**STORED DATA**
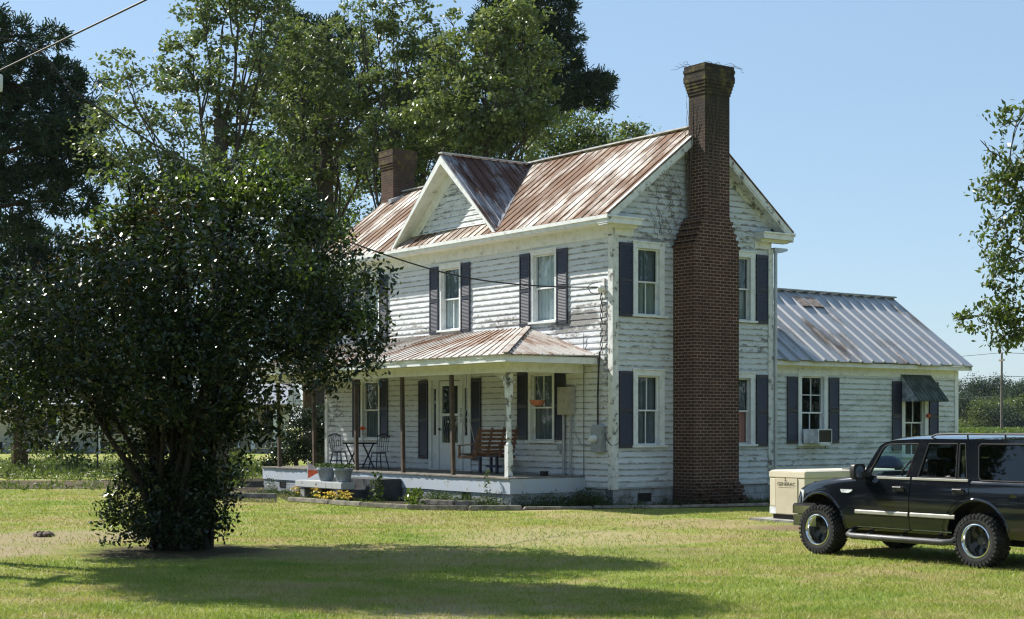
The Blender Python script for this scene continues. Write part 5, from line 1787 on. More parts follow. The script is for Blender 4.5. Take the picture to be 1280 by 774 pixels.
# roof, windscreen, tailgate
mb = MB()
xs = [-.37, -.26, -.08, .12, .6, 1.2, 1.8, 2.3, 2.55, 2.70]
ez = {-.37: 1.655, -.26: 1.675, -.08: 1.69, .12: 1.70, .6: 1.705, 1.2: 1.705, 1.8: 1.705, 2.3: 1.705, 2.55: 1.698, 2.70: 1.665}
ny = 16
for x in xs:
    for k in range(ny + 1):
        u = -1 + 2 * k / ny
        w = SG(ez[x]) + .004
        mb.v.append((x - .10 * (1 - u * u) * (1 if x < 0 else 0), u * w, ez[x] + .06 * (1 - abs(u) ** 2.6) * (.55 if x < -.3 else 1)))
m = ny + 1
for i in range(len(xs) - 1):
    for k in range(ny): mb.f.append((i * m + k, i * m + k + 1, (i + 1) * m + k + 1, (i + 1) * m + k))
mb.build('roof', 'car_paint', CAR, smooth=True)
mb = MB()
for j, (x, z) in enumerate(((-.74, 1.17), (-.605, 1.40), (-.395, 1.65))):
    for k in range(ny + 1):
        u = -1 + 2 * k / ny
        mb.v.append((x - (.22 - .06 * j) * (1 - u * u), u * (SG(z) - .02), z + .03 * (1 - u * u)))
for i in range(2):
    for k in range(ny): mb.f.append((i * m + k, i * m + k + 1, (i + 1) * m + k + 1, (i + 1) * m + k))
mb.build('windscreen', 'car_glass', CAR, smooth=True)
mb = MB()
mb.add([(2.84, -.91, 1.15), (2.84, .91, 1.15), (2.78, .86, 1.45), (2.71, .80, 1.68), (2.71, -.80, 1.68), (2.78, -.86, 1.45)], [(0, 1, 2, 3, 4, 5)])
mb.build('tailgate', 'car_paint', CAR)
mb = MB(); mb.add([(2.845, -.78, 1.20), (2.845, .78, 1.20), (2.755, .72, 1.60), (2.755, -.72, 1.60)], [(0, 1, 2, 3)]); mb.build('rear_window', 'car_tint', CAR)
for sg in (-1, 1):
    mb = MB()
    mb.tube([(.30, sg * .66, 1.735), (.38, sg * .66, 1.765), (.6, sg * .66, 1.772), (2.2, sg * .66, 1.772), (2.4, sg * .66, 1.762), (2.46, sg * .66, 1.73)], .014, 8)
    for x in (.9, 1.5, 2.0): mb.tube([(x, sg * .66, 1.73), (x, sg * .66, 1.77)], .012, 6)
    mb.build('roof_rail', 'car_plastic', CAR, smooth=True)
# inside
mb = MB()
mb.box(-.72, -.42, -.8, .8, 1.12, 1.24)
mb.build('dashboard', 'interior', CAR, bevel=.03)
for y in (-.40, .40):
    mb = MB(); mb.box(.22, .40, y - .26, y + .26, 1.10, 1.42); mb.box(.27, .38, y - .13, y + .13, 1.44, 1.58); mb.bar((.33, y, 1.44), (.33, y, 1.5), .1, .04); mb.build('seat', 'interior', CAR, bevel=.02)
mb = MB(); mb.box(1.02, 1.18, -.72, .72, 1.10, 1.44); mb.build('seat', 'interior', CAR, bevel=.02)
mb = MB()
mw = Matrix.Translation((-.27, -.40, 1.24)) @ Matrix.Rotation(math.radians(-62), 4, 'Y')
n = 26
mb.tube([mw @ Vector((.185 * math.cos(2 * math.pi * k / n), .185 * math.sin(2 * math.pi * k / n), 0)) for k in range(n + 1)], .015, 7)
for a in (0, 2.2, 4.1): mb.bar(mw @ Vector((0, 0, -.02)), mw @ Vector((.18 * math.cos(a), .18 * math.sin(a), 0)), .04, .015)
mb.build('steering_wheel', 'car_plastic', CAR, smooth=True)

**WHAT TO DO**
Give an exact reproduction of every line, leaving out any picture.

**RIGHT ANSWER**
The Blender Python script for this scene continues. Write part 5, from line 1787 on. More parts follow. The script is for Blender 4.5. Take the picture to be 1280 by 774 pixels.
# roof, windscreen, tailgate
mb = MB()
xs = [-.37, -.26, -.08, .12, .6, 1.2, 1.8, 2.3, 2.55, 2.70]
ez = {-.37: 1.655, -.26: 1.675, -.08: 1.69, .12: 1.70, .6: 1.705, 1.2: 1.705, 1.8: 1.705, 2.3: 1.705, 2.55: 1.698, 2.70: 1.665}
ny = 16
for x in xs:
    for k in range(ny + 1):
        u = -1 + 2 * k / ny
        w = SG(ez[x]) + .004
        mb.v.append((x - .10 * (1 - u * u) * (1 if x < 0 else 0), u * w, ez[x] + .06 * (1 - abs(u) ** 2.6) * (.55 if x < -.3 else 1)))
m = ny + 1
for i in range(len(xs) - 1):
    for k in range(ny): mb.f.append((i * m + k, i * m + k + 1, (i + 1) * m + k + 1, (i + 1) * m + k))
mb.build('roof', 'car_paint', CAR, smooth=True)
mb = MB()
for j, (x, z) in enumerate(((-.74, 1.17), (-.605, 1.40), (-.395, 1.65))):
    for k in range(ny + 1):
        u = -1 + 2 * k / ny
        mb.v.append((x - (.22 - .06 * j) * (1 - u * u), u * (SG(z) - .02), z + .03 * (1 - u * u)))
for i in range(2):
    for k in range(ny): mb.f.append((i * m + k, i * m + k + 1, (i + 1) * m + k + 1, (i + 1) * m + k))
mb.build('windscreen', 'car_glass', CAR, smooth=True)
mb = MB()
mb.add([(2.84, -.91, 1.15), (2.84, .91, 1.15), (2.78, .86, 1.45), (2.71, .80, 1.68), (2.71, -.80, 1.68), (2.78, -.86, 1.45)], [(0, 1, 2, 3, 4, 5)])
mb.build('tailgate', 'car_paint', CAR)
mb = MB(); mb.add([(2.845, -.78, 1.20), (2.845, .78, 1.20), (2.755, .72, 1.60), (2.755, -.72, 1.60)], [(0, 1, 2, 3)]); mb.build('rear_window', 'car_tint', CAR)
for sg in (-1, 1):
    mb = MB()
    mb.tube([(.30, sg * .66, 1.735), (.38, sg * .66, 1.765), (.6, sg * .66, 1.772), (2.2, sg * .66, 1.772), (2.4, sg * .66, 1.762), (2.46, sg * .66, 1.73)], .014, 8)
    for x in (.9, 1.5, 2.0): mb.tube([(x, sg * .66, 1.73), (x, sg * .66, 1.77)], .012, 6)
    mb.build('roof_rail', 'car_plastic', CAR, smooth=True)
# inside
mb = MB()
mb.box(-.72, -.42, -.8, .8, 1.12, 1.24)
mb.build('dashboard', 'interior', CAR, bevel=.03)
for y in (-.40, .40):
    mb = MB(); mb.box(.22, .40, y - .26, y + .26, 1.10, 1.42); mb.box(.27, .38, y - .13, y + .13, 1.44, 1.58); mb.bar((.33, y, 1.44), (.33, y, 1.5), .1, .04); mb.build('seat', 'interior', CAR, bevel=.02)
mb = MB(); mb.box(1.02, 1.18, -.72, .72, 1.10, 1.44); mb.build('seat', 'interior', CAR, bevel=.02)
mb = MB()
mw = Matrix.Translation((-.27, -.40, 1.24)) @ Matrix.Rotation(math.radians(-62), 4, 'Y')
n = 26
mb.tube([mw @ Vector((.185 * math.cos(2 * math.pi * k / n), .185 * math.sin(2 * math.pi * k / n), 0)) for k in range(n + 1)], .015, 7)
for a in (0, 2.2, 4.1): mb.bar(mw @ Vector((0, 0, -.02)), mw @ Vector((.18 * math.cos(a), .18 * math.sin(a), 0)), .04, .015)
mb.build('steering_wheel', 'car_plastic', CAR, smooth=True)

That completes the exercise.